Since last summer Intel open-source driver engineers have been working to Lunar Lake’s new adaptive sharpening capabilities under Linux. This is being done via a proposed DRM sharpness property for communicating sharpness preferences while the hardware capabilities within Lunar Lake equate to minimal power and performance costs when in use. The DRM sharpness property support still has yet to be mainlined but the newest iteration of the patches were posted on Monday.
The DRM sharpness property for setting the adaptive sharpening value continues to be worked on for this nice image upscaling feature for Lunar Lake and newer Intel hardware. Intel engineer Nemesa Garg yesterday posted the newest iteration of the patches:
“Many a times images are blurred or upscaled content is also not as crisp as original rendered image. Traditional sharpening techniques often apply a uniform level of enhancement across entire image, which sometimes result in over-sharpening of some areas and potential loss of natural details.

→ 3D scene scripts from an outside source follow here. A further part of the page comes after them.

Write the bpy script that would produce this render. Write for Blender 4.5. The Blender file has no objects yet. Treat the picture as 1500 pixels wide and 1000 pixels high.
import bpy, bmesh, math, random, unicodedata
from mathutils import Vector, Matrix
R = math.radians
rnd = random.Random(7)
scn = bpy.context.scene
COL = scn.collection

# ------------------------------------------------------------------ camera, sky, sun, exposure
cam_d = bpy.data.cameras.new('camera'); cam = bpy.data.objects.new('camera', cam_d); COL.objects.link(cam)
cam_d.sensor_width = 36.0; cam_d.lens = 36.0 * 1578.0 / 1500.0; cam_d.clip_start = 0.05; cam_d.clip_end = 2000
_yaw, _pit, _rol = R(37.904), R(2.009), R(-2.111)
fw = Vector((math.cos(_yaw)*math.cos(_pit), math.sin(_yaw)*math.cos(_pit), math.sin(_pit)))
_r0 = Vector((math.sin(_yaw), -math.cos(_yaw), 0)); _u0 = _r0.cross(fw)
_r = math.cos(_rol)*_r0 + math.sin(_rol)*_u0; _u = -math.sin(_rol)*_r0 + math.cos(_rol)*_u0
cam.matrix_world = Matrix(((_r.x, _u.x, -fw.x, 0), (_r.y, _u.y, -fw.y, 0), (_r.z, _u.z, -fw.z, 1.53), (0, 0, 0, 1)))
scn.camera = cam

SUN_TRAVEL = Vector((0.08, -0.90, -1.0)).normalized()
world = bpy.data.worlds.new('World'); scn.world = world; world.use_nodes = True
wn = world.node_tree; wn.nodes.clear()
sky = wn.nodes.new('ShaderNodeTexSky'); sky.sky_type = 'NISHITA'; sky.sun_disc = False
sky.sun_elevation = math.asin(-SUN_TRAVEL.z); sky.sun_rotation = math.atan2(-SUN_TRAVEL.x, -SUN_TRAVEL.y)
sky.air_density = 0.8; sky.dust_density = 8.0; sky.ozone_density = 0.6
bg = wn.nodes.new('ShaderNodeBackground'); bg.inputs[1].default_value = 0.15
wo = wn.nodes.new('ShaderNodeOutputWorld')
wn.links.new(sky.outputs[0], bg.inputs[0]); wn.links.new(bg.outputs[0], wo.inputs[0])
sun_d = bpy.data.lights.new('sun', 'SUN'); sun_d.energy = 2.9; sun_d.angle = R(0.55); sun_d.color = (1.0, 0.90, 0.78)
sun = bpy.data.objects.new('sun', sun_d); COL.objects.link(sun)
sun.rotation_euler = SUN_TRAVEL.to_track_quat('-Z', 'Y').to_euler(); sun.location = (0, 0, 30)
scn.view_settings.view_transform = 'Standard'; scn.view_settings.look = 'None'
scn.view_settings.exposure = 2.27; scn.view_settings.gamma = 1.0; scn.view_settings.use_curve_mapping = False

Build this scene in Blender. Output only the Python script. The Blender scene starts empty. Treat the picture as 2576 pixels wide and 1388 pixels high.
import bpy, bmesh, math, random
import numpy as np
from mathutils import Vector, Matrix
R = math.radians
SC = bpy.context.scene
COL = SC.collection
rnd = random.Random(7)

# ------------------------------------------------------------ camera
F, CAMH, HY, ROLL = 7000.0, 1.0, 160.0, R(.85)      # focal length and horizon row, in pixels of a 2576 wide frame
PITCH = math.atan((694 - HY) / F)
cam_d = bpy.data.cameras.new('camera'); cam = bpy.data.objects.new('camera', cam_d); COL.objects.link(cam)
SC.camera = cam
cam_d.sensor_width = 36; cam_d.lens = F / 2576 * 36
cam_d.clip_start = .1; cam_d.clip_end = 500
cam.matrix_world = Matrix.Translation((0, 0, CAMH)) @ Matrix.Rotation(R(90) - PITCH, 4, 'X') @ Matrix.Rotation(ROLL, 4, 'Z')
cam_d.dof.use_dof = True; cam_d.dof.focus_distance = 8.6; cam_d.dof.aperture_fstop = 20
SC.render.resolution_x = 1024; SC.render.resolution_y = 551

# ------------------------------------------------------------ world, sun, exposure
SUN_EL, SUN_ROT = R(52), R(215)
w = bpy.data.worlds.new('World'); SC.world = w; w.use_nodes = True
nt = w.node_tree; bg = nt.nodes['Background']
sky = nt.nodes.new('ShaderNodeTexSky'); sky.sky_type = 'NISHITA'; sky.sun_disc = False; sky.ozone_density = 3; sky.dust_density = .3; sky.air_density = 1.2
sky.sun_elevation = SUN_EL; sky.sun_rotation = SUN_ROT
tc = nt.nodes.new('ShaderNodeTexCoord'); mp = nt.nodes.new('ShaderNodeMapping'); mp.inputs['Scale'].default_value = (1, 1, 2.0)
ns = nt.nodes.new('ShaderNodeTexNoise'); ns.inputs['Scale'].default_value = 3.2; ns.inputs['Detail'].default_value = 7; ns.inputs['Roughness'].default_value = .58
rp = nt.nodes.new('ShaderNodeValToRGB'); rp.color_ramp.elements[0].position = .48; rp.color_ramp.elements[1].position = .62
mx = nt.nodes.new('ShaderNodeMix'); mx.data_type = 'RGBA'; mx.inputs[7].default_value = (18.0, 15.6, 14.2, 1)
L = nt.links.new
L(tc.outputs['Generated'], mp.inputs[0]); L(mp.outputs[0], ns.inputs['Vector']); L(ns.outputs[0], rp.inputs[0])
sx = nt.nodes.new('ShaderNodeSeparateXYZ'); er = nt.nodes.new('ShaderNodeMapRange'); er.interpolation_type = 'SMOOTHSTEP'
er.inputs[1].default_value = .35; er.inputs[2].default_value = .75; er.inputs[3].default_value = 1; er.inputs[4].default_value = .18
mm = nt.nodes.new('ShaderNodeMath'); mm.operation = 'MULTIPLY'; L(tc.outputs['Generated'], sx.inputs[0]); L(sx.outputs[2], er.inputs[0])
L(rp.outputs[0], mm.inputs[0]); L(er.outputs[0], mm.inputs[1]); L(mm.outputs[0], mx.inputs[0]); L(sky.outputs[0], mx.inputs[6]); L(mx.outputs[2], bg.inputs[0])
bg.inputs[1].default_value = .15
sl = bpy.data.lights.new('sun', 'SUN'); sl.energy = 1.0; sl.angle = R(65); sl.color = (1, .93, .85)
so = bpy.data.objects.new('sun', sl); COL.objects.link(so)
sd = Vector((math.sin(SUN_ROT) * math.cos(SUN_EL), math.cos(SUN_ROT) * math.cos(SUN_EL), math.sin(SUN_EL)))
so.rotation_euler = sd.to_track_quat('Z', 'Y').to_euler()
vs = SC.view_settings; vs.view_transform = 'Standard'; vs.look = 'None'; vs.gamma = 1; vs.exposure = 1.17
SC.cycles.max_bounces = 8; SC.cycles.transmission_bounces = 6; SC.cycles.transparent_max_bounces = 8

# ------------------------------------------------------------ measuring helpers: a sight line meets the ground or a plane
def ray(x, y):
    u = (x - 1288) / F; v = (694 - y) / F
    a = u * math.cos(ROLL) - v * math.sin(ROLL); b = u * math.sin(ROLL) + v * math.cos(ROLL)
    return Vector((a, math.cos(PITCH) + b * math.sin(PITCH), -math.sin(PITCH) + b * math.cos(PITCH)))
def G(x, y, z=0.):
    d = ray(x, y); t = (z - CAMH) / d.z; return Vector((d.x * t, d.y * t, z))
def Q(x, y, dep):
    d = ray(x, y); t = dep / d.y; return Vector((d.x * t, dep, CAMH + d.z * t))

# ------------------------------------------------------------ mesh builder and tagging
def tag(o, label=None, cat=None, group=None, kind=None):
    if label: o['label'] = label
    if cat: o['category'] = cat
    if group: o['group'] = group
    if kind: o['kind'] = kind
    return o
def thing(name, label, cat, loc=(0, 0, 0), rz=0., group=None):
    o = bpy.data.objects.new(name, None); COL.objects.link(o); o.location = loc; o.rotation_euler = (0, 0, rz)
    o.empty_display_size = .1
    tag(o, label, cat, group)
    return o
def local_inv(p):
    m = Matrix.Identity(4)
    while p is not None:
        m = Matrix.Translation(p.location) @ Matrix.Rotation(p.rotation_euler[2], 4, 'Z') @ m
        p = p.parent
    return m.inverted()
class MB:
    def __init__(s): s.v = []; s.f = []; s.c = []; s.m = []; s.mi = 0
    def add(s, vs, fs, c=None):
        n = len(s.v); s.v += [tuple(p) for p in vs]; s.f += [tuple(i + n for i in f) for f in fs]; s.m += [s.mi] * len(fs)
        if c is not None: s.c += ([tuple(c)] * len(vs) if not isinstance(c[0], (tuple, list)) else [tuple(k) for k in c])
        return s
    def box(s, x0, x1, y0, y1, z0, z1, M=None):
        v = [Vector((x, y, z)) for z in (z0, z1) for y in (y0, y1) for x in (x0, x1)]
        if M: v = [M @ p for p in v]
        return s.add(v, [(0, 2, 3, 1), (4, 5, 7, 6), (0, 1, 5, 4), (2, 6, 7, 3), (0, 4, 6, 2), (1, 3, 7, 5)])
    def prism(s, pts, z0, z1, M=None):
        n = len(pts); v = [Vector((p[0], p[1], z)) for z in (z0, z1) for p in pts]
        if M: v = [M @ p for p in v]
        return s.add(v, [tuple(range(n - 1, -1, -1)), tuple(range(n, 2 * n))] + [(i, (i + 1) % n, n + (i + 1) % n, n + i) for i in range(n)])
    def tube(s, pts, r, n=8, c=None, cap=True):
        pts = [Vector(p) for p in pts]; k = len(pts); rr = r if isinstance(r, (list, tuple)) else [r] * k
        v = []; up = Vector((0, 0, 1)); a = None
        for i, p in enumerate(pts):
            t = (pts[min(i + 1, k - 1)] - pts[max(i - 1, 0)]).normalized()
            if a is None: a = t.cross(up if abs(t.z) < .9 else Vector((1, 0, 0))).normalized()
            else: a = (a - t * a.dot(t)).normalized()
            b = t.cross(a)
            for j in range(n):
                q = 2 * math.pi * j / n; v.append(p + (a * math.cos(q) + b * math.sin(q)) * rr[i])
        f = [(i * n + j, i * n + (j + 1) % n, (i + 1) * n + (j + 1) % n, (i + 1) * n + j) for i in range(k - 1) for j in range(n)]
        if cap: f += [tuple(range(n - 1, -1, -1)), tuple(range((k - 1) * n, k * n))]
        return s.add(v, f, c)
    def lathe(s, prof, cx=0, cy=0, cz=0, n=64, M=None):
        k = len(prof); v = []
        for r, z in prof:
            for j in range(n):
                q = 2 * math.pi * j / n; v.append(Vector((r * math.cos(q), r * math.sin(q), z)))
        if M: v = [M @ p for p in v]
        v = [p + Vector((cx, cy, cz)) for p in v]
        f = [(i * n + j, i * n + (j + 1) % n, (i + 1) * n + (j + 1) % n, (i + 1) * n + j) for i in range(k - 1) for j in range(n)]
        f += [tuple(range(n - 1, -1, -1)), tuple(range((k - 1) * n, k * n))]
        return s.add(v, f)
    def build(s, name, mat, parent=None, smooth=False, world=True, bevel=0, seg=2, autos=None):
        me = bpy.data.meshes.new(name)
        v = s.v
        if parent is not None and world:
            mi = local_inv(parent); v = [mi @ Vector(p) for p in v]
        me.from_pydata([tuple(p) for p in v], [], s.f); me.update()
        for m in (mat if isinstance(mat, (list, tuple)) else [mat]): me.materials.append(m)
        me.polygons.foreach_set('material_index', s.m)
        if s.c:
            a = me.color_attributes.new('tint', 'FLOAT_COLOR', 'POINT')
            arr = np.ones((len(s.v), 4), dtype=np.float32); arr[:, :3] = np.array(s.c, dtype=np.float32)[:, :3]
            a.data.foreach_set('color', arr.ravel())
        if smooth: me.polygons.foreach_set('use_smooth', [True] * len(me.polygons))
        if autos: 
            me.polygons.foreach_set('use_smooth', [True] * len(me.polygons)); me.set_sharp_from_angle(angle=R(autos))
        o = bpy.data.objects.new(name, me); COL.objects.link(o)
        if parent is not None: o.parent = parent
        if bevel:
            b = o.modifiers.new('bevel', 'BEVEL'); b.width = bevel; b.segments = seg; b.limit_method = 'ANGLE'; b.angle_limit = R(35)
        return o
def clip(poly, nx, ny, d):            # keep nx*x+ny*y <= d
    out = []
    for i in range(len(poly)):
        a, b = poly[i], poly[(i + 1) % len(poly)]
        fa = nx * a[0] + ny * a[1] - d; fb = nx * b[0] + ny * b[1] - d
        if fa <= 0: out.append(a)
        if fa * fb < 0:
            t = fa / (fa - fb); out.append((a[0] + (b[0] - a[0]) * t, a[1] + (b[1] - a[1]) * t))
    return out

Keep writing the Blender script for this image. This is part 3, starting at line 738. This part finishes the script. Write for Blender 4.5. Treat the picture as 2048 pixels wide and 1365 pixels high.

Intel has come up with Display Engine based adaptive sharpening filter with minimal power and performance impact. From LNL onwards, the Display hardware can use one of the pipe scaler for adaptive sharpness filter. This can be used for both gaming and non-gaming use cases like photos, image viewing. It works on a region of pixels depending on the tap size.
This is an attempt to introduce an adaptive sharpness solution which helps in improving the image quality. For this new CRTC property is added. The user can set this property with desired sharpness strength value with 0-255. A value of 1 representing minimum sharpening strength and 255 representing maximum sharpness strength. A strength value of 0 means no sharpening or sharpening feature disabled.
It works on a region of pixels depending on the tap size. The coefficients are used to generate an alpha value which is used to blend the sharpened image to original image.”
And a demonstration image shared last year with this Lunar Lake adaptive sharpening filter with the earlier patches:
This patch series has the latest re-based code. It’s too late for finding this functionality with the upcoming Linux v6.16 cycle, but hopefully it will manage to get buttoned up in H2’2025 and ahead of the next-gen Panther Lake SoCs appearing in early 2026.